The black cat, who snapped his achilles tendon in a non-football related incident involving a roof and a couple of starlings, has now done his eight weeks solitary confinement in a cage and, the vet tells us, is allowed out into the living room.

So, two months on and another two hundred quid on my credit card (to remove the metal pin from his heel), the cat edges out of the cage in disbelief.

Don’t let him do any jumping, the vet has warned, and don’t let him go outside for another month. I nod.

But the cat doesn’t seem to have been listening to his doctor’s advice.

He’s only limped half way across the room when a fly hovers a bit too close to him and whoosh, he’s up on his hind legs swiping it, tottering dangerously to one side and just managing to regain his balance before he manages to undo the vet’s orthopaedic handiwork in a moment.

Then he bounds up onto the sofa,ignoring the short flight of gentle steps we’ve built out of a couple of dictionaries and the Reader’s Digest Gardening Year book.

The tabby cat, with whom he normally has a fond and conspiratorial relationship, stretches up to sniff him and then begins to hiss. The fly returns to this end of the room.

The black cat clambers up onto the arm of the sofa and then attempts to scale the back cushions, using eight weeks’ growth of virgin claw to secure his position on the way up, and taking chunks of leather out as he goes.

I make a lunge for him but he lunges first, taking out the fly in one swipe and losing his balance as he does so.

I promise you, if I could reproduce the speed and accuracy of my catching of the cat, I’d be the ace up Fabio Capello’s sleeve when he makes his case to the FA in a couple of weeks.

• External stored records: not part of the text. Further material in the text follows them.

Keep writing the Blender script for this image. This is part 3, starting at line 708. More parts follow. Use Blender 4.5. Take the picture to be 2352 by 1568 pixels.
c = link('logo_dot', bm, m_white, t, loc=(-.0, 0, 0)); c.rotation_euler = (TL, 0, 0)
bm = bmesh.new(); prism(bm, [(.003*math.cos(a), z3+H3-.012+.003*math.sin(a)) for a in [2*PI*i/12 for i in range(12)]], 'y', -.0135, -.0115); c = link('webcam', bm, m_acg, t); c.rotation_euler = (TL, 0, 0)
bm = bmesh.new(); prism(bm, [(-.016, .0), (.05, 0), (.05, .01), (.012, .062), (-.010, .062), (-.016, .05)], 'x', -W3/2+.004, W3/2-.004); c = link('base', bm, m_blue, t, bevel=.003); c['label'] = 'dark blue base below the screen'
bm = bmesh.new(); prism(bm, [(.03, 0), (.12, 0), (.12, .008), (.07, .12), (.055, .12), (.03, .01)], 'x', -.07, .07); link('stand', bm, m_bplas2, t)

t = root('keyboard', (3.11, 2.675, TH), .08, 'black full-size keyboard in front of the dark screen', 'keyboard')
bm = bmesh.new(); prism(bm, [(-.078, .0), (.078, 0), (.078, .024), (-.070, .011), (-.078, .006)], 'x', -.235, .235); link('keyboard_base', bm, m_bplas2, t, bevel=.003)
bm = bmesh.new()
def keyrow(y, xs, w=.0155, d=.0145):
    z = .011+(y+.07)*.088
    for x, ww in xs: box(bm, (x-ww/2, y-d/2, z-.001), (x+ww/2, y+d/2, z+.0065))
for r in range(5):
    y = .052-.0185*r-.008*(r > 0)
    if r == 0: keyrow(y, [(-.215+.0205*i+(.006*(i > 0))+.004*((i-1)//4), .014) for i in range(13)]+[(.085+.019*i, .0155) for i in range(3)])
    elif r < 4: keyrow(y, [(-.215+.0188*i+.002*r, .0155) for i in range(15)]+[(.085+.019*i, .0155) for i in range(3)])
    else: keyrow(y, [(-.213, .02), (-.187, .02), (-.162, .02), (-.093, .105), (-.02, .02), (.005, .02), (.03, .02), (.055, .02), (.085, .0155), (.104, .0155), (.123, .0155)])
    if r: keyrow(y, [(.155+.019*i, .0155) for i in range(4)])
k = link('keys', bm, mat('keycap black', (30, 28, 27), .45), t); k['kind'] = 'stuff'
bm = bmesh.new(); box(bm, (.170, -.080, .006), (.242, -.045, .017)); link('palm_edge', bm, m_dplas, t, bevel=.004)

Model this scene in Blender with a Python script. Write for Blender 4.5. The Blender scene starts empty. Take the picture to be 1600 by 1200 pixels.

The room is stuffy and hot and the tabby cat goes to the back door to be let out. I stand at the door and open it slightly, my eyes on the black cat.

He looks at me and then the door, and you can almost see the measuring tape in his mind’s eye. Don’t tell me cats aren’t intelligent.

This one can work out rates of speed and acceleration without a pencil. It’s just the gravity of gravity when you’re on a roof and don’t keep at least two paws on the tiles at all times that he’s struggled with.

This, I tell the family, is going to be a long haul. At least when he was in the cage, he was contained. Fed up, bored, irritable, yes, but then, what the heck, welcome to my world.

But now, you’re going to have to remember to shut all the doors, keep the windows closed, and try to keep him at ground level for a whole month, I explain. I wander out into the utility room as I’m telling them this, and the cat is between my legs in a flash, heading for the cat flap, which I haven’t thought to close.

Another lunge and I’ve got him. Just. My husband puts the lock on the cat flap down.

The family exchange glances but say nothing. I put a pan of water on the stove and light the gas. Within minutes the temperature in the room soars.

Outside it’s near 30 degrees centigrade. I wipe my brow and start chopping onions.

My husband puts the radio on for the news, but the signal is terrible and Charlotte Green wanders aimlessly in and out of the room accompanied by painful crackles and pops. The water starts boiling over. I’m frantically searching for some garlic. My husband sits down with the crossword and the phone rings in the hall. Please get that, I call to my son.

The tabby cat is outside the glass door, crying to be let in.

The black cat is on the mat this side of the door, maiowing. I move the pan off the heat, wipe the onion off my fingers and go and open the door. One in, one out, I say, out of habit. I close the door again.

I’m just remarking to myself that the black cat is limping a bit as he makes his way hurriedly down the garden when I realise what I’ve done.